--- begin STORED DATA ---

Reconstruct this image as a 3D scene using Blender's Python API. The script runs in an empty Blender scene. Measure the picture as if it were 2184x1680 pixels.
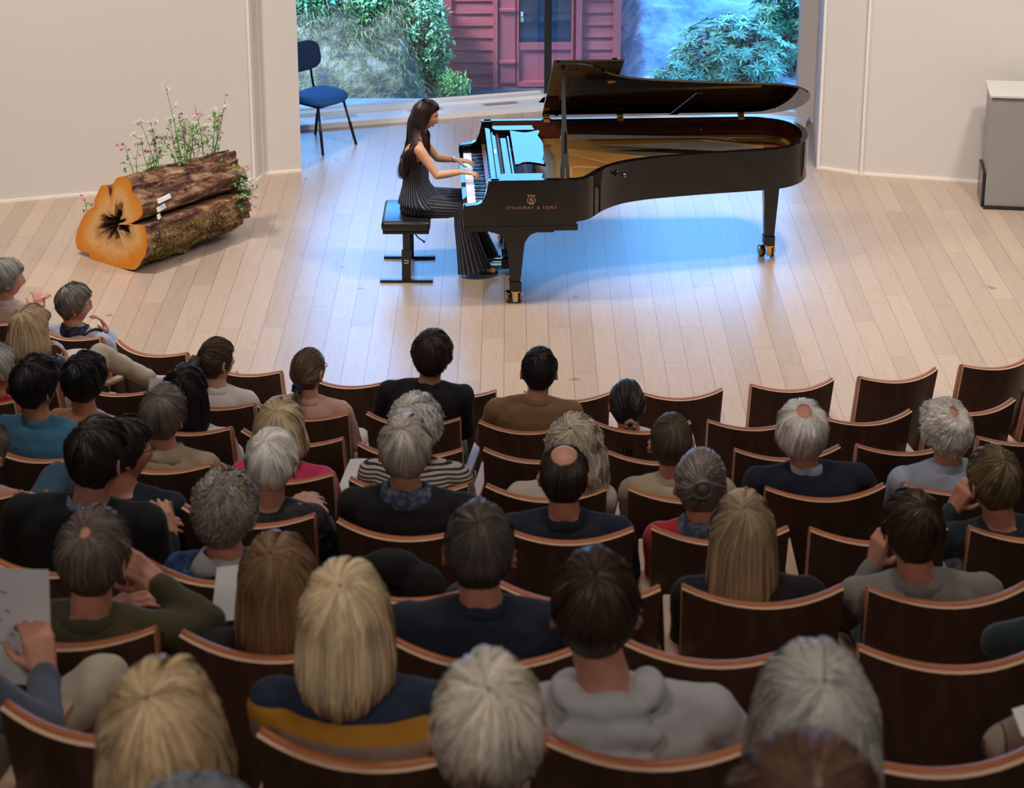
import bpy, bmesh, math, random
import numpy as np
from mathutils import Vector, Matrix, noise
R = math.radians
PI = math.pi
random.seed(7)
rng = np.random.default_rng(7)
sc = bpy.context.scene
col = sc.collection

# ------------------------------------------------------------------ camera
cd = bpy.data.cameras.new('camera')
cam = bpy.data.objects.new('camera', cd)
col.objects.link(cam)
cam.location = (0, 0, 5.81)
cam.rotation_euler = (R(90 - 19.0), 0, 0)
cd.sensor_width = 36.0
cd.lens = 4600 / 2184 * 36.0
cd.shift_y = -(840 - 459) / 2184
cd.clip_start = 0.1
cd.clip_end = 200
cd.dof.use_dof = True
cd.dof.focus_distance = 16.0
cd.dof.aperture_fstop = 6.5
sc.camera = cam
# ------------------------------------------------------------------ world: bright blue-white daylight sky
w = bpy.data.worlds.new('sky')
sc.world = w
w.use_nodes = True
nt = w.node_tree
nt.nodes.clear()
wo = nt.nodes.new('ShaderNodeOutputWorld')
bg = nt.nodes.new('ShaderNodeBackground')
tc = nt.nodes.new('ShaderNodeTexCoord')
sx = nt.nodes.new('ShaderNodeSeparateXYZ')
cr = nt.nodes.new('ShaderNodeValToRGB')
cr.color_ramp.elements[0].position = 0.0
cr.color_ramp.elements[0].color = (0.17, 0.52, 1.0, 1)
cr.color_ramp.elements[1].position = 0.7
cr.color_ramp.elements[1].color = (0.13, 0.42, 1.0, 1)
nt.links.new(tc.outputs['Generated'], sx.inputs[0])
nt.links.new(sx.outputs['Z'], cr.inputs[0])
nt.links.new(cr.outputs[0], bg.inputs['Color'])
bg.inputs['Strength'].default_value = 8.6
nt.links.new(bg.outputs[0], wo.inputs['Surface'])
# ------------------------------------------------------------------ lamps over the stage and the hall
def area(name, loc, target, size, power, color, spread=180):
    l = bpy.data.lights.new(name, 'AREA')
    l.shape = 'DISK'
    l.size = size
    l.energy = power
    l.color = color
    l.spread = R(spread)
    o = bpy.data.objects.new(name, l)
    col.objects.link(o)
    o.location = loc
    d = Vector(target) - Vector(loc)
    o.rotation_euler = d.to_track_quat('-Z', 'Y').to_euler()
    return o
WARM = (1.0, 0.89, 0.80)
for i, (x, y, tx, ty, p) in enumerate([(-4.2, 13.2, -3.4, 16.6, 165), (-1.8, 13.8, -1.6, 15.2, 40), (0.9, 14.2, 0.9, 15.0, 27), (3.2, 14.2, 2.8, 16.8, 122), (4.6, 12.6, 4.2, 15.0, 120)]):
    area('stage_lamp', (x, y, 6.9), (tx, ty, 0), 0.7, p * 1.1, WARM, 120)
for x, y, p in ((-3.4, 7.6, 44), (0.0, 6.6, 38), (3.4, 7.6, 44), (-2.2, 1.2, 42), (2.2, 1.2, 42)):
    area('hall_lamp', (x, y, 7.4), (x, y + 2.0, 0), 1.0, p, (1.0, 0.86, 0.74), 150)
sl = bpy.data.lights.new('added_outdoor_sun', 'SUN')  # unseen sun, added to brighten the house and plants outside
sl.energy = 12.0
sl.angle = R(18)
sl.color = (0.93, 0.97, 1.0)
so = bpy.data.objects.new('added_outdoor_sun', sl)
col.objects.link(so)
so.rotation_euler = Vector((0.62, 0.26, -0.74)).to_track_quat('-Z', 'Y').to_euler()
vs = sc.view_settings
vs.view_transform = 'Standard'
vs.look = 'None'
vs.exposure = 0.0
vs.gamma = 1.0
vs.use_curve_mapping = False
try:
    sc.cycles.max_bounces = 8
    sc.cycles.transparent_max_bounces = 12
    sc.cycles.caustics_reflective = False
    sc.cycles.caustics_refractive = False
    sc.cycles.sample_clamp_indirect = 4.0
except Exception:
    pass

# ------------------------------------------------------------------ helpers
MATS = {}
def mat(name, c, rough=0.5, metal=0.0, spec=0.5, noise_s=0, noise_a=0.0, bump=0, bump_s=40, bump_d=0.002, coat=0.0, sheen=0.0, stretch=(1, 1, 1), attr=None, emit=None, aniso=0):
    if name in MATS:
        return MATS[name]
    m = bpy.data.materials.new(name)
    m.use_nodes = True
    n = m.node_tree
    b = n.nodes['Principled BSDF']
    b.inputs['Base Color'].default_value = (*c, 1)
    b.inputs['Roughness'].default_value = rough
    b.inputs['Metallic'].default_value = metal
    b.inputs['Specular IOR Level'].default_value = spec
    b.inputs['Coat Weight'].default_value = coat
    b.inputs['Coat Roughness'].default_value = 0.04
    b.inputs['Sheen Weight'].default_value = sheen
    if emit:
        b.inputs['Emission Color'].default_value = (*emit[0], 1)
        b.inputs['Emission Strength'].default_value = emit[1]
    t = n.nodes.new('ShaderNodeTexCoord')
    mp = n.nodes.new('ShaderNodeMapping')
    mp.inputs['Scale'].default_value = stretch
    n.links.new(t.outputs['Object'], mp.inputs[0])
    last = None
    if noise_a:
        nz = n.nodes.new('ShaderNodeTexNoise')
        nz.inputs['Scale'].default_value = noise_s
        nz.inputs['Detail'].default_value = 4
        n.links.new(mp.outputs[0], nz.inputs['Vector'])
        rp = n.nodes.new('ShaderNodeValToRGB')
        rp.color_ramp.elements[0].position = 0.3
        rp.color_ramp.elements[1].position = 0.7
        rp.color_ramp.elements[0].color = (*[v * (1 - noise_a) for v in c], 1)
        rp.color_ramp.elements[1].color = (*[min(1, v * (1 + noise_a)) for v in c], 1)
        n.links.new(nz.outputs['Fac'], rp.inputs[0])
        last = rp.outputs[0]
    if attr:
        at = n.nodes.new('ShaderNodeAttribute')
        at.attribute_name = attr
        mx = n.nodes.new('ShaderNodeMix')
        mx.data_type = 'RGBA'
        mx.blend_type = 'MULTIPLY'
        mx.inputs[0].default_value = 1
        mx.inputs[6].default_value = (*c, 1)
        if last:
            n.links.new(last, mx.inputs[6])
        n.links.new(at.outputs['Color'], mx.inputs[7])
        last = mx.outputs[2]
    if last:
        n.links.new(last, b.inputs['Base Color'])
    if bump:
        nz = n.nodes.new('ShaderNodeTexNoise')
        nz.inputs['Scale'].default_value = bump_s
        nz.inputs['Detail'].default_value = 3
        n.links.new(mp.outputs[0], nz.inputs['Vector'])
        bp_ = n.nodes.new('ShaderNodeBump')
        bp_.inputs['Strength'].default_value = bump
        bp_.inputs['Distance'].default_value = bump_d
        n.links.new(nz.outputs['Fac'], bp_.inputs['Height'])
        n.links.new(bp_.outputs[0], b.inputs['Normal'])
    MATS[name] = m
    return m

class MB:
    """collects vertices and faces of one mesh"""
    def __init__(s):
        s.v = []
        s.f = []
        s.mi = []
        s.c = []
        s.uv = None
    def add(s, vs, fs, mi=0, c=1.0):
        b = len(s.v)
        s.v.extend([tuple(p) for p in vs])
        s.f.extend([tuple(b + i for i in f) for f in fs])
        s.mi.extend([mi] * len(fs))
        s.c.extend([c] * len(fs))
        return s
    def box(s, lo, hi, mi=0, M=None, bev=0.0):
        x0, y0, z0 = lo
        x1, y1, z1 = hi
        if bev <= 0:
            vs = [(x0, y0, z0), (x1, y0, z0), (x1, y1, z0), (x0, y1, z0), (x0, y0, z1), (x1, y0, z1), (x1, y1, z1), (x0, y1, z1)]
            fs = [(3, 2, 1, 0), (4, 5, 6, 7), (0, 1, 5, 4), (1, 2, 6, 5), (2, 3, 7, 6), (3, 0, 4, 7)]
        else:
            bm = bmesh.new()
            bmesh.ops.create_cube(bm, size=1, matrix=Matrix.Translation(((x0 + x1) / 2, (y0 + y1) / 2, (z0 + z1) / 2)) @ Matrix.Diagonal((x1 - x0, y1 - y0, z1 - z0, 1)))
            bmesh.ops.bevel(bm, geom=bm.edges[:], offset=bev, segments=2, affect='EDGES', profile=0.6)
            vs = [v.co.copy() for v in bm.verts]
            fs = [[v.index for v in f.verts] for f in bm.faces]
            bm.free()
        if M is not None:
            vs = [M @ Vector(v) for v in vs]
        return s.add(vs, fs, mi)
    def tube(s, pts, rad, seg=10, mi=0, caps=True, c=1.0):
        pts = [Vector(p) for p in pts]
        if not hasattr(rad, '__len__'):
            rad = [rad] * len(pts)
        vs = []
        fs = []
        up = None
        for i, p in enumerate(pts):
            d = (pts[min(i + 1, len(pts) - 1)] - pts[max(i - 1, 0)])
            if d.length < 1e-9:
                d = Vector((0, 0, 1))
            d.normalize()
            if up is None:
                up = Vector((0, 0, 1)) if abs(d.z) < 0.9 else Vector((0, 1, 0))
            a = d.cross(up)
            if a.length < 1e-6:
                a = d.cross(Vector((1, 0, 0)))
            a.normalize()
            b = a.cross(d).normalized()
            up = b
            for k in range(seg):
                t = 2 * PI * k / seg
                vs.append(p + (a * math.cos(t) + b * math.sin(t)) * rad[i])
        n = len(pts)
        for i in range(n - 1):
            for k in range(seg):
                k2 = (k + 1) % seg
                fs.append((i * seg + k, i * seg + k2, (i + 1) * seg + k2, (i + 1) * seg + k))
        if caps:
            fs.append(tuple(range(seg))[::-1])
            fs.append(tuple((n - 1) * seg + k for k in range(seg)))
        return s.add(vs, [f[::-1] for f in fs], mi, c)
    def capsule(s, a, ra, b, rb, seg=12, mi=0):
        a = Vector(a)
        b = Vector(b)
        d = (b - a)
        if d.length < 1e-6:
            d = Vector((0, 0, 1e-3))
        u = d.normalized()
        P = []
        Q = []
        for t in (85, 60, 30):
            P.append(a - u * ra * math.sin(R(t)))
            Q.append(ra * math.cos(R(t)))
        P.append(a); Q.append(ra)
        P.append(b); Q.append(rb)
        for t in (30, 60, 85):
            P.append(b + u * rb * math.sin(R(t)))
            Q.append(rb * math.cos(R(t)))
        return s.tube(P, Q, seg, mi)
    def loft(s, rings, mi=0, caps=True, closed=True, c=1.0):
        n = len(rings[0])
        vs = [p for r in rings for p in r]
        fs = []
        for i in range(len(rings) - 1):
            for k in range(n if closed else n - 1):
                k2 = (k + 1) % n
                fs.append((i * n + k, i * n + k2, (i + 1) * n + k2, (i + 1) * n + k))
        if caps and closed:
            fs.append(tuple(range(n))[::-1])
            fs.append(tuple((len(rings) - 1) * n + k for k in range(n)))
        return s.add(vs, fs, mi, c)
    def sphere(s, ctr, r, seg=12, mi=0, sc3=(1, 1, 1), M=None, c=1.0):
        vs = []
        rings = max(5, seg * 2 // 3)
        ctr = Vector(ctr)
        for i in range(1, rings):
            a = PI * i / rings
            for k in range(seg):
                t = 2 * PI * k / seg
                p = Vector((r * sc3[0] * math.sin(a) * math.cos(t), r * sc3[1] * math.sin(a) * math.sin(t), -r * sc3[2] * math.cos(a)))
                if M is not None:
                    p = M @ p
                vs.append(ctr + p)
        fs = []
        for i in range(rings - 2):
            for k in range(seg):
                k2 = (k + 1) % seg
                fs.append((i * seg + k, i * seg + k2, (i + 1) * seg + k2, (i + 1) * seg + k))
        lo = Vector((0, 0, -r * sc3[2]))
        hi = Vector((0, 0, r * sc3[2]))
        if M is not None:
            lo = M @ lo
            hi = M @ hi
        vs.append(ctr + lo)
        vs.append(ctr + hi)
        b = len(vs) - 2
        for k in range(seg):
            k2 = (k + 1) % seg
            fs.append((b, k2, k))
            fs.append((b + 1, (rings - 2) * seg + k, (rings - 2) * seg + k2))
        return s.add(vs, fs, mi, c)
    def build(s, name, mats, parent=None, smooth=True, loc=None, attr=False):
        me = bpy.data.meshes.new(name)
        me.from_pydata([tuple(v) for v in s.v], [], s.f)
        if not isinstance(mats, (list, tuple)):
            mats = [mats]
        for m in mats:
            me.materials.append(m)
        me.polygons.foreach_set('material_index', s.mi)
        if smooth:
            me.polygons.foreach_set('use_smooth', [True] * len(s.f))
        if attr:
            ca = me.color_attributes.new('hcol', 'FLOAT_COLOR', 'CORNER')
            tot = np.array([len(f) for f in s.f])
            cc = np.repeat(np.array(s.c, dtype=np.float32), tot)
            arr = np.stack([cc, cc, cc, np.ones_like(cc)], 1).astype(np.float32).ravel()
            ca.data.foreach_set('color', arr)
        me.update()
        o = bpy.data.objects.new(name, me)
        col.objects.link(o)
        if parent is not None:
            o.parent = parent
        if loc is not None:
            o.location = loc
        return o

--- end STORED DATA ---

**STATED TASK**
Give again exactly the lines running from the beginning of the material above through the line that contains "col = sc.collection", and leave out every picture.

**RESPONSE FOR THIS EXERCISE**
Reconstruct this image as a 3D scene using Blender's Python API. The script runs in an empty Blender scene. Measure the picture as if it were 2184x1680 pixels.
import bpy, bmesh, math, random
import numpy as np
from mathutils import Vector, Matrix, noise
R = math.radians
PI = math.pi
random.seed(7)
rng = np.random.default_rng(7)
sc = bpy.context.scene
col = sc.collection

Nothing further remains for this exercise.